━━━ SUPPLIED INFORMATION

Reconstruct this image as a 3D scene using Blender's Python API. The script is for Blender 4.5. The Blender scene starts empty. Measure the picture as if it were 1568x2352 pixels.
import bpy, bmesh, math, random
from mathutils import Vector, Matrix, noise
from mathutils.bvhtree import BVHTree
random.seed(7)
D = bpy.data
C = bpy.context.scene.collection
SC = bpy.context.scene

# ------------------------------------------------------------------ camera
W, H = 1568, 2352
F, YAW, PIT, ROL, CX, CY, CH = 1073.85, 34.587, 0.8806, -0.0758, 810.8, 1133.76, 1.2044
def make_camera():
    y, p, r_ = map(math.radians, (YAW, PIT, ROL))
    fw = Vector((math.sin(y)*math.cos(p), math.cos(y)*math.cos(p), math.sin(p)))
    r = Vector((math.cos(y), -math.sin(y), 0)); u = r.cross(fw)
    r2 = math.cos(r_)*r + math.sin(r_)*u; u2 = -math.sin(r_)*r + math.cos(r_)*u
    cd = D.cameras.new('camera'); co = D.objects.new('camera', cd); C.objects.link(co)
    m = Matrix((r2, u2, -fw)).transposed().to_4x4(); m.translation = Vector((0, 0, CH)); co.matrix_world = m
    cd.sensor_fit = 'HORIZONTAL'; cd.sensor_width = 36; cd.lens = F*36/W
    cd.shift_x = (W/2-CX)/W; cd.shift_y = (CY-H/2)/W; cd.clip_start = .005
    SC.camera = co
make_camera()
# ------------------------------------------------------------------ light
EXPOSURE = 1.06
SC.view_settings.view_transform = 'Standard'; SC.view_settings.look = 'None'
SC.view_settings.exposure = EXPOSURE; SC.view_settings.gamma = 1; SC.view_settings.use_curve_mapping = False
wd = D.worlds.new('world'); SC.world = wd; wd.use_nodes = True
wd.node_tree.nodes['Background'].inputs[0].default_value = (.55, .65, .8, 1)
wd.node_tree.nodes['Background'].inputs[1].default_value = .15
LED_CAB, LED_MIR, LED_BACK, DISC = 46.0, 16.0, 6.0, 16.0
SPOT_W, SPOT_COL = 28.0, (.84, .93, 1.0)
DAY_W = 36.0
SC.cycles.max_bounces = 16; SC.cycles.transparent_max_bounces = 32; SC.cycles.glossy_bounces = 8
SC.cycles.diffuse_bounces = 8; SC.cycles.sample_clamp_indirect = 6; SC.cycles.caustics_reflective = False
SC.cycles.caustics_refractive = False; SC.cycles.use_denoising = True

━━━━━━

=== AIM OF THE TASK ===
Reproduce the complete set of lines precisely as supplied.

=== EXPECTED ANSWER ===
Reconstruct this image as a 3D scene using Blender's Python API. The script is for Blender 4.5. The Blender scene starts empty. Measure the picture as if it were 1568x2352 pixels.
import bpy, bmesh, math, random
from mathutils import Vector, Matrix, noise
from mathutils.bvhtree import BVHTree
random.seed(7)
D = bpy.data
C = bpy.context.scene.collection
SC = bpy.context.scene

# ------------------------------------------------------------------ camera
W, H = 1568, 2352
F, YAW, PIT, ROL, CX, CY, CH = 1073.85, 34.587, 0.8806, -0.0758, 810.8, 1133.76, 1.2044
def make_camera():
    y, p, r_ = map(math.radians, (YAW, PIT, ROL))
    fw = Vector((math.sin(y)*math.cos(p), math.cos(y)*math.cos(p), math.sin(p)))
    r = Vector((math.cos(y), -math.sin(y), 0)); u = r.cross(fw)
    r2 = math.cos(r_)*r + math.sin(r_)*u; u2 = -math.sin(r_)*r + math.cos(r_)*u
    cd = D.cameras.new('camera'); co = D.objects.new('camera', cd); C.objects.link(co)
    m = Matrix((r2, u2, -fw)).transposed().to_4x4(); m.translation = Vector((0, 0, CH)); co.matrix_world = m
    cd.sensor_fit = 'HORIZONTAL'; cd.sensor_width = 36; cd.lens = F*36/W
    cd.shift_x = (W/2-CX)/W; cd.shift_y = (CY-H/2)/W; cd.clip_start = .005
    SC.camera = co
make_camera()
# ------------------------------------------------------------------ light
EXPOSURE = 1.06
SC.view_settings.view_transform = 'Standard'; SC.view_settings.look = 'None'
SC.view_settings.exposure = EXPOSURE; SC.view_settings.gamma = 1; SC.view_settings.use_curve_mapping = False
wd = D.worlds.new('world'); SC.world = wd; wd.use_nodes = True
wd.node_tree.nodes['Background'].inputs[0].default_value = (.55, .65, .8, 1)
wd.node_tree.nodes['Background'].inputs[1].default_value = .15
LED_CAB, LED_MIR, LED_BACK, DISC = 46.0, 16.0, 6.0, 16.0
SPOT_W, SPOT_COL = 28.0, (.84, .93, 1.0)
DAY_W = 36.0
SC.cycles.max_bounces = 16; SC.cycles.transparent_max_bounces = 32; SC.cycles.glossy_bounces = 8
SC.cycles.diffuse_bounces = 8; SC.cycles.sample_clamp_indirect = 6; SC.cycles.caustics_reflective = False
SC.cycles.caustics_refractive = False; SC.cycles.use_denoising = True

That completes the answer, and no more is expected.